Spurrier quickly spread the word, taking his idea and catch phrase to athletic director Jeremy Foley. It was approved and Spurrier told Gator fans the new nickname on summer speaking tours. Florida's Orange and Blue nation listened.

Now, souvenir shops around campus are loaded with Swamp merchandise like T-shirts, hats, posters and bumper stickers. The phrase, "This is ... The Swamp," is painted on walls inside the stadium. A video board in the south end zone depicts alligators lurking in a swamp before the game.

The nickname is one of the most recognizable -- and feared -- in college football.

"There were people around here on our staff that didn't like that name," Carlson said. "They said, 'Oh, God, that will never fly.' But Steve didn't care what anybody said. He just started calling it The Swamp and it slowly picked up as we kept winning. It got to be more and more associated with football here.

"Man I'd like to have had the concession on that name, wouldn't you?"

THE INTIMIDATING YEARS
Of course, the stadium's nickname was nothing without Florida's dominance.

The Gators built a reputation on the field from 1990-01, blitzing the SEC en route to six championships. Florida won its first 23 home games under Spurrier from 1990-93 and strung together a 30-game win streak that stretched from 1994-99.

Arkansas was a victim in 1997, when tailback Bo Carroll returned the opening kickoff for a touchdown to start a 56-7 romp. Former Hogs receiver Anthony Lucas was on then-coach Danny Ford's team and thought Arkansas was prepared for the challenge. But Lucas realized it was an obvious mismatch on the way to the stadium.

"We were pulling up and fans were flipping us off," Lucas said. "They were doing the Gator chant, they were spitting on the bus. The closer we got to parking, people were beating on the bus saying 'Gator bait, Gator bait.' It's a hard place to play."

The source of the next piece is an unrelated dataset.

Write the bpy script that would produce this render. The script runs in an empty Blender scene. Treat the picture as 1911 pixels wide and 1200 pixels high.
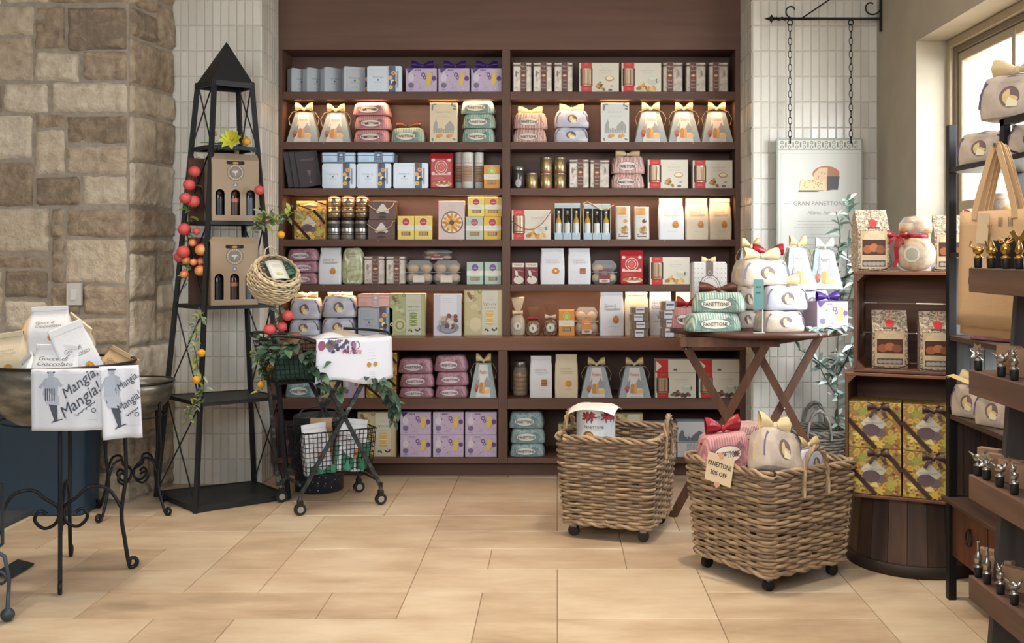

Florida State (1993, 1999), Auburn (1994), Alabama (1999) and Tennessee (2001) were the only teams to leave The Swamp with wins while Spurrier roamed the sidelines. Florida was 70-5 overall and 39-3 against the SEC in the comforts of home during his 12-year tenure (1990-01).

East Carolina coach John Thompson and current Arkansas defensive coordinator Dave Wommack made three trips as assistants at Southern Miss. Thompson, who also coached at Arkansas in 2000-01, said it was the loudest place he has coached.

But he didn't appreciate the noise until his season as Florida's defensive coordinator in 2002.

"We could not huddle on defense at Florida. And we were the home team," Thompson said. "We had to prepare more for the home crowd. On the road, I could wear a single earmuff (headset). At home, I had to wear a double earmuff.

"You cannot hear and you could be three or four feet away from each other."

DOMINANCE IN DECLINE
Of course, Thompson knows the Gators' dominance has declined at home since Spurrier's departure.

He played a part in disappointing home losses to Miami (41-16) and LSU (36-7) in 2002. Coach Ron Zook is 10-5 overall at home and 5-3 against the SEC, including last season's losses to Tennessee (24-10) and Ole Miss.

"It's about time we made The Swamp what it used to be," Florida defensive tackle Ray McDonald said. "We have a lot better team than we've had the past two years. So we have to come out here and prove it and try to win all our home games this season."

Florida beat Eastern Michigan (49-10) in its opener and Kentucky (20-3) last weekend, but trails Tennessee and Georgia in the SEC Eastern Division standings. The Arkansas game is the second of its first-ever, four-game homestand and will determine the Gators' role in the conference championship chase.

The Swamp might not be feared by opponents as much as in the Spurrier era, but the rabid atmosphere remains one of the loudest in college football. Arkansas coach Houston Nutt blared music on speakers to simulate crowd noise during practice all week and described The Swamp as "one of the greatest environments there is."

Behind it, Florida is determined to restore its reputation.

"You want everybody to fear coming to your house," linebacker Channing Crowder said. "But there's nothing you can say or do about it, just have to win. If you're beating everybody at your house, they don't want to play here."